Estamos ante un acelerado proceso de desinstitucionalización, de aniquilamiento de los órganos fundamentales de la República que fueron soporte de nuestra azarosa transición democrática en el último cuarto de siglo, cuando el país empezó a vivir precarios pero importantes ejercicios de equilibrio entre los poderes Legislativo y Ejecutivo; significativos rasgos de federalismo, y el surgimiento y consolidación de los órganos autónomos con los cuales se reconocían nuevos derechos y facultades a la sociedad.

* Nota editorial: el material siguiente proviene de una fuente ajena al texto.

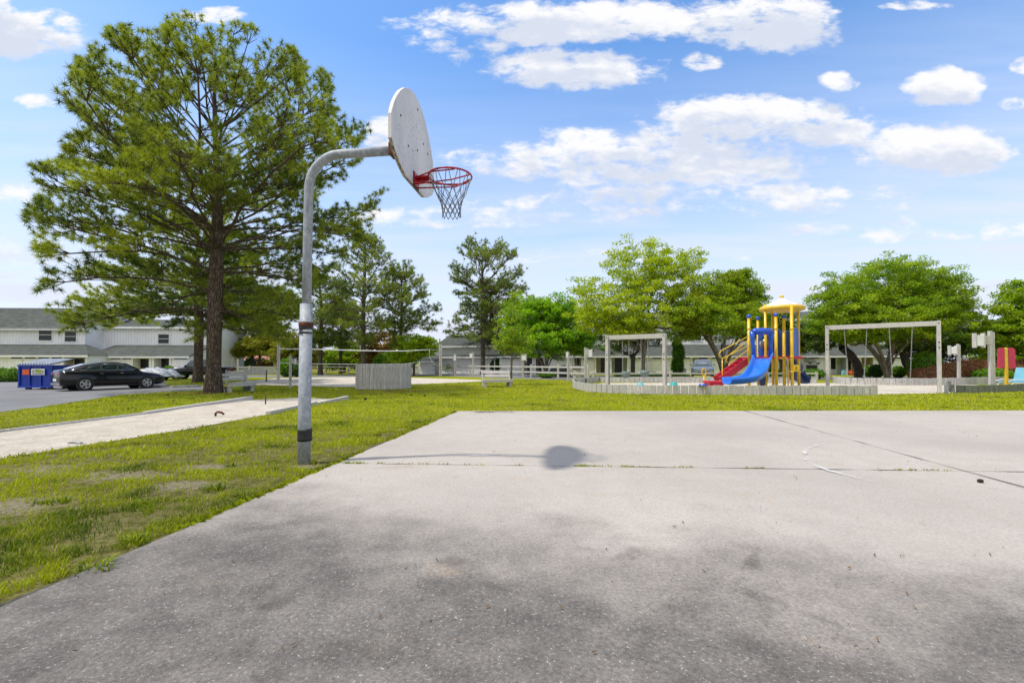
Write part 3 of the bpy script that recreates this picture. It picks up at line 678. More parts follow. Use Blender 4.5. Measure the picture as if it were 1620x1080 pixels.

El arribo de López Obrador a la Presidencia fue acompañado de una mayoría aplastante en las cámaras federales y locales, lo cual le ha permitido llevar al cabo el sometimiento del legislativo, el acoso, desmantelamiento y captura de los órganos autónomos, con el descalificador discurso de que son “producto del neoliberalismo”.

Esto muestra que los andamiajes y estructuras institucionales que fueron edificados, carecieron de bases legales y constitucionales suficientemente sólidas.

Dicho de otra manera: Al mantener la esencia del sistema político presidencial, con las facultades constitucionales y metaconstitucionales del Ejecutivo, bastaría con que llegara a la Presidencia alguien como AMLO para que las llevara al extremo, al grado de tomar decisiones —incluso— anti e inconstitucionales.

Ya desde su paso por la Jefatura de Gobierno en la Ciudad de México, sobre todo durante las protestas postelectorales de 2006, se expresaron y afianzaron sus pulsiones autoritarias.

A su grito en el Zócalo de: “al diablo con sus instituciones”; le siguió la autodesignación de “presidente legítimo”, como si fuera un Juárez, pero desbocado.

El fracaso del sexenio de Peña Nieto, que terminó hundido en el fango de la corrupción, provocó el hartazgo social que sepultó en el olvido lo sucedido en ese 2006 y los años posteriores, como el “juanitazo” en Iztapalapa en 2009.

Ahora AMLO se ha erigido en árbitro electoral y ha decidido continuar acosando al INE, debilitarlo presupuestalmente y asfixiarlo para evitar su debido funcionamiento.

Sin un INE fuerte y autónomo nuestra democracia está seriamente amenazada.

Paradójicamente, cuando el presidencialismo se ejerce exacerbadamente, rebasando los límites del Estado de Derecho y evidenciando el daño que provoca “el país de un solo hombre”, es momento de provocar una inflexión, hacer lo necesario para que su clímax signifique también su crisis terminal y avanzar hacia la conformación de un nuevo régimen político.

La esencia de un nuevo andamiaje institucional debe ser el parlamentarismo, con un Ejecutivo acotado, ceñido al control parlamentario; con prácticas de parlamento abierto vinculatorias, donde se definan normas para juzgar al Presidente por solapamiento, o la comisión de actos de corrupción; por irresponsabilidad en el combate a la inseguridad, por incapacidad en el manejo de la economía y la disminución de la desigualdad social, incluyendo el “voto de censura” para remover funcionarios y hacer realidad la revocación de mandato.

Un nuevo régimen político parlamentario debe tener como esencia, el respeto irrestricto al Estado de derecho, a órganos autónomos, así como contrapesos institucionales y efectivo equilibrio de poderes, un real federalismo, el municipio libre y la defensa y ampliación de las libertades individuales y de los derechos humanos.

El parlamento, como expresión plena de la representación popular y de la pluralidad, no es un estorbo para gobernar como asumen los populistas autoritarios. Su desprecio es el “desprecio a que en política se disienta y actúe una oposición que también representa a la ciudadanía” (José María Rosales, El populismo y el desprecio al parlamentarismo).

Las organizaciones de la sociedad, personalidades y partidos políticos no gobernantes tienen la responsabilidad de traducir en una nueva correlación de fuerzas el hartazgo cada vez mayor con esta degradación que vivimos millones de mujeres y hombres de México. El 2021 es la cita.